I like to break symmetry a little, so in all theme decks I build, I always have one—just one—card off-theme. I like it to be splashy and still related to the theme in some way, so in this case, we have Sudden Disappearance, which can do a pretty good Brago impression even if he’s been tucked or removed this turn.

Finally, we have Strionic Resonator. Because Brago’s is a triggered ability (we know because it uses one of the words when, whenever, or at), we can copy it with the Resonator—and most of our creatures have triggered abilities to copy. That means we can hit with Brago, activate the Resonator in response, and Flicker the Resonator with Brago.

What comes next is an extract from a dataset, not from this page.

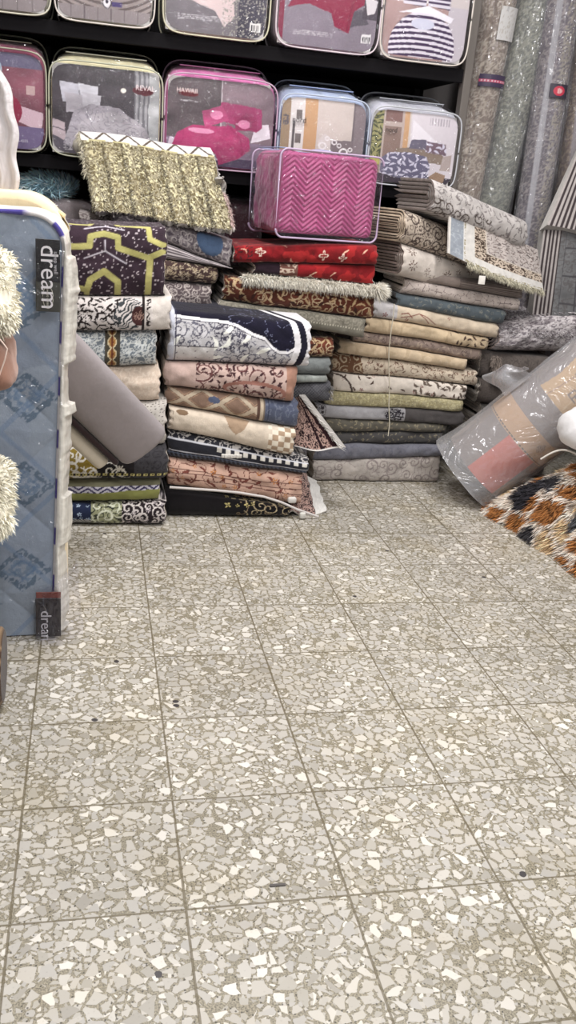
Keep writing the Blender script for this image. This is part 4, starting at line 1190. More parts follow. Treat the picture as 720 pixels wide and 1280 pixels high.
def p_red(u, v):
    C = base(u, (120, 22, 28), v, .26, 3, 30)
    C = over(C, contour(u, v, 5, 12, 4, .04) * .6, (92, 20, 24)); C = over(C, (fbm(u * 20, v * 20, 8, 3) > .62) * .6, (176, 44, 44))
    for cx, cy, s_ in ((.345, -.005, .017), (.42, -.012, .014), (.10, .01, .016)):
        d = np.hypot(u - cx, v - cy); th = np.arctan2(v - cy, u - cx); R = s_ * (.65 + .35 * np.cos(4 * th))
        C = over(C, (np.abs(d - R) < .0032), (214, 190, 176))
    C = over(C, leaves(u, v, 8, .06, .016, .003, .5), (206, 160, 140))
    C = over(C, (u < .07) * leaves(u, v, 3, .02, .012, .003, .9), (60, 26, 30))
    return C


def p_red2(u, v):
    C = p_red(u + .2, v + .02); C = over(C, (u < .17), (110, 74, 66)); C = over(C, (u < .17) * contour(u, v, 3, 22, 5, .15), (196, 176, 160)); C = over(C, (u < .1), (40, 26, 36)); return C


def p_rust(u, v):
    C = base(u, (88, 46, 34), v, .3, 3, 30)
    C = over(C, leaves(u, v, 5, .035, .022, .0045, .9), (172, 146, 112)); C = over(C, curls(u, v, 3, .05, 1.2, .09, .8), (182, 160, 130)); C = over(C, leaves(u, v, 9, .04, .016, .006, .6), (58, 34, 28))
    return C


def p_olive(u, v):
    C = base(u, (112, 108, 98), v, .1, 3); C = over(C, contour(u, v, 3, 50, 4, .2) * (v > .0) * .7, (146, 140, 128)); C = over(C, (np.abs(v + .004) < .002) & (frac(u * 90) > .5), (170, 164, 150)); return C


m_l = {'a': ((291, 277), (470, 303)), 'b': ((292, 328), (470, 331)), 'c': ((300, 342), (468, 357)), 'd': ((283, 344), (470, 371)), 'e': ((283, 377), (466, 400)), 'f': ((300, 398), (460, 424)),
       'g': ((300, 423), (418, 423)), 'h': ((300, 448), (418, 449)), 'i': ((300, 469), (414, 470)), 'j': ((300, 479), (414, 479)), 'k': ((300, 504), (416, 503)), 'l': ((300, 530), (416, 530)), 'm': ((300, 560), (416, 560)), 'n': ((300, 588), (416, 588))}
stack_item(YM, None, m_l['n'], 300, 384, 'folded_carpet', 'grey carpet on the floor at the bottom of the middle stack, behind the splayed runner', pt_faint((120, 116, 116), (90, 86, 90), 41), D=.4, seed=41, group=GM, sagA=0)
stack_item(YM, m_l['n'], m_l['m'], 300, 384, 'folded_carpet', 'dark grey carpet second from the bottom of the middle stack', pt_faint((84, 80, 84), (60, 58, 62), 42), D=.4, seed=42, group=GM, sagA=0)
stack_item(YM, m_l['m'], m_l['l'], 300, 384, 'folded_carpet', 'grey brown carpet of the middle stack behind the hanging lace rug corner', pt_faint((100, 92, 88), (76, 70, 70), 43), D=.4, seed=43, group=GM, sagA=0)
stack_item(YM, m_l['l'], m_l['k'], 300, 390, 'folded_carpet', 'brown grey carpet of the middle stack just under the dark gridded one', pt_faint((92, 84, 84), (66, 60, 62), 44), D=.4, seed=44, group=GM, sagA=0)
o, w, T, fz, xL, z0 = stack_item(YM, m_l['k'], m_l['j'], 300, 414, 'folded_carpet', 'dark grey carpet with a fine diamond grid, right of the dusty pink carpet', lambda u, v: over(base(u, (92, 92, 96), v, .12, 3), np.minimum(np.abs(frac((u + v) * 75) - .5), np.abs(frac((u - v) * 75) - .5)) < .13, (64, 62, 68)), D=.4, seed=45, group=GM, sagA=0, ry=.03)
mb = MB(); strands_edge(mb, [[w, .02, T * .2], [w, .025, T * .9]], [1, -.3, -.3], 120, .02, .002, (150, 146, 144), .5, .4); mb.build('fringe', M_FUR, o)
stack_item(YM, m_l['j'], m_l['i'], 300, 410, 'folded_carpet', 'thin light grey carpet right of the navy carpet, above the gridded one', pt_faint((142, 146, 142), (120, 124, 122), 46), D=.4, seed=46, group=GM, sagA=0)
stack_item(YM, m_l['i'], m_l['h'], 300, 413, 'folded_carpet', 'plain grey green carpet right of the navy carpet', pt_faint((112, 116, 116), (98, 100, 102), 47), D=.4, seed=47, group=GM, sagA=0)
stack_item(YM, m_l['h'], m_l['g'], 300, 418, 'folded_carpet', 'short brown carpet with cream leaves whose end shows right of the navy carpet', p_rust, D=.4, seed=48, group=GM, sagA=0, dy=.01)
stack_item(YM, m_l['f'], m_l['e'], 275, 457, 'folded_carpet', 'olive grey carpet with a beaded line under the rust brown one', p_olive, D=.4, seed=49, group=GM, sagA=.001, ry=.02)
o, w, T, fz, xL, z0 = stack_item(YM, m_l['e'], m_l['d'], 280, 468, 'folded_carpet', 'rust brown carpet with cream leaf scrolls under the white fringe', p_rust, D=.4, seed=50, group=GM, sagA=.001, t=.012)
# white fringed shaggy edge on top of it
o2, w, T, fz, xL, z0 = stack_item(YM, ((300, 357), (474, 372)), m_l['c'], 305, 474, 'fringed_carpet', 'thin carpet with a bushy white fringe between the red and the rust brown carpets', lambda u, v: base(u, (206, 198, 184), v, .15, 4, 60), D=.38, seed=51, group=GM, sagA=.001, dy=-.012, t=.006)
mb = MB(); xs = np.linspace(.0, w, 40); zs = (fz[0](xs + xL) + fz[1](xs + xL)) / 2 - z0
strands_edge(mb, np.stack([xs, xs * 0 + .004, zs + .012], 1), [.2, -1, -.1], 9000, .03, .0022, (222, 216, 204), .9, .5)
strands_edge(mb, np.stack([w - .02 + .03 * np.linspace(0, 1, 10), np.linspace(-.01, .04, 10), zs[-10:] + .01], 1), [1, -.5, .1], 2000, .046, .0026, (222, 216, 204), .6, .4)
mb.build('fringe', M_FUR, o2)
stack_item(YM, ((300, 341), (468, 356)), m_l['b'], 318, 469, 'folded_carpet', 'lower red carpet with a brown patterned left part, above the white fringe', p_red2, D=.38, seed=52, group=GM, sagA=.001, dy=-.002, topv=.02)
o, w, T, fz, xLr, zr = stack_item(YM, m_l['b'], ((291, 306), (470, 306)), 292, 471, 'folded_carpet', 'bright red carpet with cream star flowers, directly under the pink comforter bag', p_red, D=.38, seed=53, group=GM, sagA=.001, dy=-.016, ry=.035, topv=.36, bulge=.01)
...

It will come back untapped, ready to copy the Flicker again . . . and again . . . and again . . . as long as we can make 2 mana for each iteration. That’s where our artifact mana comes in to play—if we have Strionic Resonator and any combination of artifact mana equal to 2, we can Flicker infinite times. We can return everything to your opponents’ hands. Worse, we can destroy all their permanents—or just get rid of all their creatures. Whatever you do, you’ll control the game, and everyone can either die a slow, painful death or shuffle up for a new one!

Brago, King Eternal ? Commander | Mark Wischkaemper

Kederekt Leviathan was in the list till the end and might be more fun than Magus of the Disk. Evangel of Heliod and Captain of the Watch (as well as other token makers) could be very cool, as they can make quite an army. My editor, ever on the search for value, suggested Vessel of Endless Rest, which lets us return things from the ’yard. I decided not to care; using the graveyard skews more toward consistency, which we’re avoiding.

Boreal Shelf
With some of the extra cash, I added Boreal Shelf, Coastal Tower, and Skycloud Expanse.

With more money, I’d probably add Sol Ring instead of Ur-Golem's Eye. Duplicant and Solemn Simulacrum would both be amazing—Thassa, God of the Sea, too. Celestial Colonnade and Hall of the Bandit Lord are perfect lands here.

The new Commander (2014 Edition) decks came out today. We have to watch out for those playing white! Containment Priest really shuts us down. We have plenty of answers, but we’ll want to have one ready.

How do you all feel about building around a theme like this? Have you ever done it? Sound off in the comments!

Brago, King Eternal is fun, with a lot of killer interactions. You’ll definitely be interactive, and you’ll have a lot of chances to play politics as your opponents hope you go after someone else. Choose carefully!